Some statistics on injuries and deaths will help to anchor the debate. Between 1999 and 2003, six fatalities per year occurred in Aberdeen, whereas 25 per year took place in Aberdeenshire. That is despite the fact that the populations of the two areas are broadly similar, albeit that Aberdeenshire's is slightly bigger. Research shows that 50 per cent of accidents happen within two miles of home, so the problem is perhaps even more significant than that ratio would suggest. The total number of accidents for the period is 556 in Aberdeenshire and 424 in Aberdeen. Those figures demonstrate, perhaps not conclusively but illustratively, the nature of the problem.

After BEAR Scotland Ltd took over the maintenance of the part of the A90 that is the subject of tonight's debate, as well as the other parts of that road, some important issues became apparent that people had not previously realised. For example, BEAR had not realised that the A90 north of Aberdeen was the only part of its empire in which no alternative transport medium was available. Whereas every other bit of trunk road that BEAR was given connected places that, in the event of the road being blocked, could be accessed by railway, no railway goes to Ellon, Peterhead or Fraserburgh. Much though I might like such a railway to be built, I suspect that the cost benefit ratio would make it unreasonable for me to demand one. However, once the Borders railway opens, mine will be the only parliamentary constituency in Scotland with neither an airport nor a railway. That illustrates a key point.

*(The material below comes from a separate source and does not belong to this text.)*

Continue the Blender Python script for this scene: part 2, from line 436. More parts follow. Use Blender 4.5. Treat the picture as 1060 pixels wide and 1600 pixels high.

The fact that only a single carriageway goes to Peterhead produces effects that not all people might realise. For example, I am told that the speed limit on single carriageways for heavy goods vehicles is 40mph. Therefore, such vehicles travel at only two thirds of the speed at which they could travel if they were on a dual carriageway. That not only slows down commercial traffic to its detriment but increases the likelihood that queues of cars will build up, the drivers of which experience tremendous frustration. Frustration is one of the key causes of accidents. The minister might care to think about that issue.

Alex Salmond said in the debate in 2000:

"I greatly welcome the progress on the Hatton bends ... I welcome the minister's commitment to the project."—[Official Report, 10 May 2000; Vol 6, c 496.]

It has, indeed, been a sair fecht and a long time.

I find it slightly ironic—as a mathematician, I always notice these things—that the debate on that day was on motion number S1M-737, in the name of David Davidson. In the north-east, we ain't jetting our way to a new transport infrastructure. If the Minister for Transport can tell us different, he will have our eternal gratitude.